The Minister, Paula Bennett, mentioned that she and her family have been taking an active interest in learning about climate change as it’s so important to recognise and respond to it. She noted that this connection is an important link in the city cycle network allowing people to use alternative transport methods (I should also note that acknowledgements were made on the day to David Shearer and Carmel Sepuloni, who were on Te Tii Marae at the time, and who have supported this project throughout its life cycle).

Now all I’m waiting for is the sod-turning for the new Avondale – New Lynn path, which will open up my safe biking options in a completely new direction. And as my daily commute shows, and as Max pointed out last year, the fight goes on: these backbone routes need arms and hands (i.e. safer cycling conditions on all the streets that connect to them), which is a whole other battle we’d love your support for while we celebrate this win – for example during the upcoming local area links planned around New Lynn to complement the backbone. Bit by bit, it’s all coming together.

Watch this space!

Oakley Sod
Digging in: the Hon.
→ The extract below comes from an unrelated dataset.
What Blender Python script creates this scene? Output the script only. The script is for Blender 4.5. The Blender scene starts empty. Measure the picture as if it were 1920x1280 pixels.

Paula Bennett (MP for Upper Harbour and Minister for Climate Change Issues), Mayor Len Brown, Ernst Zollner of NZTA, and Margi Watson of the Albert-Eden Local Board.
Oakley Sod 2
Achievement unlocked: sod turned.

 

Oakley Bikes
If you even promise to build it, they will come. Quite a few people biked to the ceremony at Phyllis Reserve in Mt Albert.
Oakley Crowd
People arrived from all directions, and there was a real air of excitement in all these groups coming together to open this significant connection point in central/ west Auckland. The weather may have been grey but the general feel was of bright sunlight at the end of the tunnel. (See what we did there).